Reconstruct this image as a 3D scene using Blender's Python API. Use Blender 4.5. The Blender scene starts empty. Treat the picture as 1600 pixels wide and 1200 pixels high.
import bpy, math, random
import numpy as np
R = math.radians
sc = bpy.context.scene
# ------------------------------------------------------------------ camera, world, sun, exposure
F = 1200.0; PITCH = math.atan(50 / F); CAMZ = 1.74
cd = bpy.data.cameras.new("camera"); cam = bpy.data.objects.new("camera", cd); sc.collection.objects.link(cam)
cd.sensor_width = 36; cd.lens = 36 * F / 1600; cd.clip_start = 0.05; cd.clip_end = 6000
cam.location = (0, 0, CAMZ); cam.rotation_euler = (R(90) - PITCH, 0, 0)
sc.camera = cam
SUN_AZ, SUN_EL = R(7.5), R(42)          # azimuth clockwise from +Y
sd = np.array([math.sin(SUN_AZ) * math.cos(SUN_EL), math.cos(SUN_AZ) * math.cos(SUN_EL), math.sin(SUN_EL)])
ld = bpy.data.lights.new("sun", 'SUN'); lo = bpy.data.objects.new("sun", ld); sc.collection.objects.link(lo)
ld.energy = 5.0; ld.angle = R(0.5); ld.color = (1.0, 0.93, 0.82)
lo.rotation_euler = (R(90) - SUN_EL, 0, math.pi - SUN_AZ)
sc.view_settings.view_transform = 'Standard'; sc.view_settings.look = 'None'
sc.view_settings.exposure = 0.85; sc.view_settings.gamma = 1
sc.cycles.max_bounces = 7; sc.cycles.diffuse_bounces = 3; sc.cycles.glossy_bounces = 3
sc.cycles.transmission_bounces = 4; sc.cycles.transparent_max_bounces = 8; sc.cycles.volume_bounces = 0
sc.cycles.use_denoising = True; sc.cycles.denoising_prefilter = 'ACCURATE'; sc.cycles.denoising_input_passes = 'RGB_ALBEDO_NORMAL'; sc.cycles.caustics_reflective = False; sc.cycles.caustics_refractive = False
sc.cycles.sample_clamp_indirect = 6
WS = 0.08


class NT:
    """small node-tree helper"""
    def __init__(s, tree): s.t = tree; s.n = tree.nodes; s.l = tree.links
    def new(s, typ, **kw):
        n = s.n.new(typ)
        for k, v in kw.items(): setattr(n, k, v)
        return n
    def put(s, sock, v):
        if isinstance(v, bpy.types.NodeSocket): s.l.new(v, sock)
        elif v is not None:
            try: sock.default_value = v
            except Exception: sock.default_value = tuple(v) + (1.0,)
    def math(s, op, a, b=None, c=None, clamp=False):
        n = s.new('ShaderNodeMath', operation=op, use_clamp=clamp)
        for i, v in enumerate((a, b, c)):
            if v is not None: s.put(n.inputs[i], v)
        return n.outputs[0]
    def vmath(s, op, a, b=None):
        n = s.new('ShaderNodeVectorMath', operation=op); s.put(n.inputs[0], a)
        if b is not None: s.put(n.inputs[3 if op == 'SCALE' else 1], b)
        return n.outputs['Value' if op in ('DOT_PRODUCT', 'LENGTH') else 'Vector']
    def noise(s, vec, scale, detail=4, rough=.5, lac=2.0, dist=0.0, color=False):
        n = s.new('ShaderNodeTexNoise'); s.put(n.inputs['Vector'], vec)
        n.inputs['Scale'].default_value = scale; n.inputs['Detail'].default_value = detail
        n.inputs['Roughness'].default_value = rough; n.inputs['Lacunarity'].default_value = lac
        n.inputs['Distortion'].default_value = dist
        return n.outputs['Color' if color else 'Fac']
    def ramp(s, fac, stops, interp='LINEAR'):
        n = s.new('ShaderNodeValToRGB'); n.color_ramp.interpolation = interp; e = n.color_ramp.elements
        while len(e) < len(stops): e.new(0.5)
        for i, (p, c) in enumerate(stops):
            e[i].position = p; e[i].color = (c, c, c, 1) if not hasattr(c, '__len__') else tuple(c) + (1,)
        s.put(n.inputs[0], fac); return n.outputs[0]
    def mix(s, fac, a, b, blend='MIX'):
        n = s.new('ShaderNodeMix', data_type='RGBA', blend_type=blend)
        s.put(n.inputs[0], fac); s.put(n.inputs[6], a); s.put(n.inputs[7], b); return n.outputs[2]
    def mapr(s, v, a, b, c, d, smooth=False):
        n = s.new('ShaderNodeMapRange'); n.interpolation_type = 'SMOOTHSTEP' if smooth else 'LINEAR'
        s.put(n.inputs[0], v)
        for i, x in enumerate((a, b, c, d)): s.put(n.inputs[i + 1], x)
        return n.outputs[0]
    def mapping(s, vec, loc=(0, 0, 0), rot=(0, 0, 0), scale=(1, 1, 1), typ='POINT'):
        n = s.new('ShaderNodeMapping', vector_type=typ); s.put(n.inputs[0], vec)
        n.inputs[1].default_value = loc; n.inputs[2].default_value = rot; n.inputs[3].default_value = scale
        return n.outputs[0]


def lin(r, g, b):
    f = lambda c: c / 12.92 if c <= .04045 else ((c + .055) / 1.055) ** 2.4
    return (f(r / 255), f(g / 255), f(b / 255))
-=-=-
__Description of the task__.
Write out every line exactly as it stands.

__In response__.
Reconstruct this image as a 3D scene using Blender's Python API. Use Blender 4.5. The Blender scene starts empty. Treat the picture as 1600 pixels wide and 1200 pixels high.
import bpy, math, random
import numpy as np
R = math.radians
sc = bpy.context.scene
# ------------------------------------------------------------------ camera, world, sun, exposure
F = 1200.0; PITCH = math.atan(50 / F); CAMZ = 1.74
cd = bpy.data.cameras.new("camera"); cam = bpy.data.objects.new("camera", cd); sc.collection.objects.link(cam)
cd.sensor_width = 36; cd.lens = 36 * F / 1600; cd.clip_start = 0.05; cd.clip_end = 6000
cam.location = (0, 0, CAMZ); cam.rotation_euler = (R(90) - PITCH, 0, 0)
sc.camera = cam
SUN_AZ, SUN_EL = R(7.5), R(42)          # azimuth clockwise from +Y
sd = np.array([math.sin(SUN_AZ) * math.cos(SUN_EL), math.cos(SUN_AZ) * math.cos(SUN_EL), math.sin(SUN_EL)])
ld = bpy.data.lights.new("sun", 'SUN'); lo = bpy.data.objects.new("sun", ld); sc.collection.objects.link(lo)
ld.energy = 5.0; ld.angle = R(0.5); ld.color = (1.0, 0.93, 0.82)
lo.rotation_euler = (R(90) - SUN_EL, 0, math.pi - SUN_AZ)
sc.view_settings.view_transform = 'Standard'; sc.view_settings.look = 'None'
sc.view_settings.exposure = 0.85; sc.view_settings.gamma = 1
sc.cycles.max_bounces = 7; sc.cycles.diffuse_bounces = 3; sc.cycles.glossy_bounces = 3
sc.cycles.transmission_bounces = 4; sc.cycles.transparent_max_bounces = 8; sc.cycles.volume_bounces = 0
sc.cycles.use_denoising = True; sc.cycles.denoising_prefilter = 'ACCURATE'; sc.cycles.denoising_input_passes = 'RGB_ALBEDO_NORMAL'; sc.cycles.caustics_reflective = False; sc.cycles.caustics_refractive = False
sc.cycles.sample_clamp_indirect = 6
WS = 0.08


class NT:
    """small node-tree helper"""
    def __init__(s, tree): s.t = tree; s.n = tree.nodes; s.l = tree.links
    def new(s, typ, **kw):
        n = s.n.new(typ)
        for k, v in kw.items(): setattr(n, k, v)
        return n
    def put(s, sock, v):
        if isinstance(v, bpy.types.NodeSocket): s.l.new(v, sock)
        elif v is not None:
            try: sock.default_value = v
            except Exception: sock.default_value = tuple(v) + (1.0,)
    def math(s, op, a, b=None, c=None, clamp=False):
        n = s.new('ShaderNodeMath', operation=op, use_clamp=clamp)
        for i, v in enumerate((a, b, c)):
            if v is not None: s.put(n.inputs[i], v)
        return n.outputs[0]
    def vmath(s, op, a, b=None):
        n = s.new('ShaderNodeVectorMath', operation=op); s.put(n.inputs[0], a)
        if b is not None: s.put(n.inputs[3 if op == 'SCALE' else 1], b)
        return n.outputs['Value' if op in ('DOT_PRODUCT', 'LENGTH') else 'Vector']
    def noise(s, vec, scale, detail=4, rough=.5, lac=2.0, dist=0.0, color=False):
        n = s.new('ShaderNodeTexNoise'); s.put(n.inputs['Vector'], vec)
        n.inputs['Scale'].default_value = scale; n.inputs['Detail'].default_value = detail
        n.inputs['Roughness'].default_value = rough; n.inputs['Lacunarity'].default_value = lac
        n.inputs['Distortion'].default_value = dist
        return n.outputs['Color' if color else 'Fac']
    def ramp(s, fac, stops, interp='LINEAR'):
        n = s.new('ShaderNodeValToRGB'); n.color_ramp.interpolation = interp; e = n.color_ramp.elements
        while len(e) < len(stops): e.new(0.5)
        for i, (p, c) in enumerate(stops):
            e[i].position = p; e[i].color = (c, c, c, 1) if not hasattr(c, '__len__') else tuple(c) + (1,)
        s.put(n.inputs[0], fac); return n.outputs[0]
    def mix(s, fac, a, b, blend='MIX'):
        n = s.new('ShaderNodeMix', data_type='RGBA', blend_type=blend)
        s.put(n.inputs[0], fac); s.put(n.inputs[6], a); s.put(n.inputs[7], b); return n.outputs[2]
    def mapr(s, v, a, b, c, d, smooth=False):
        n = s.new('ShaderNodeMapRange'); n.interpolation_type = 'SMOOTHSTEP' if smooth else 'LINEAR'
        s.put(n.inputs[0], v)
        for i, x in enumerate((a, b, c, d)): s.put(n.inputs[i + 1], x)
        return n.outputs[0]
    def mapping(s, vec, loc=(0, 0, 0), rot=(0, 0, 0), scale=(1, 1, 1), typ='POINT'):
        n = s.new('ShaderNodeMapping', vector_type=typ); s.put(n.inputs[0], vec)
        n.inputs[1].default_value = loc; n.inputs[2].default_value = rot; n.inputs[3].default_value = scale
        return n.outputs[0]


def lin(r, g, b):
    f = lambda c: c / 12.92 if c <= .04045 else ((c + .055) / 1.055) ** 2.4
    return (f(r / 255), f(g / 255), f(b / 255))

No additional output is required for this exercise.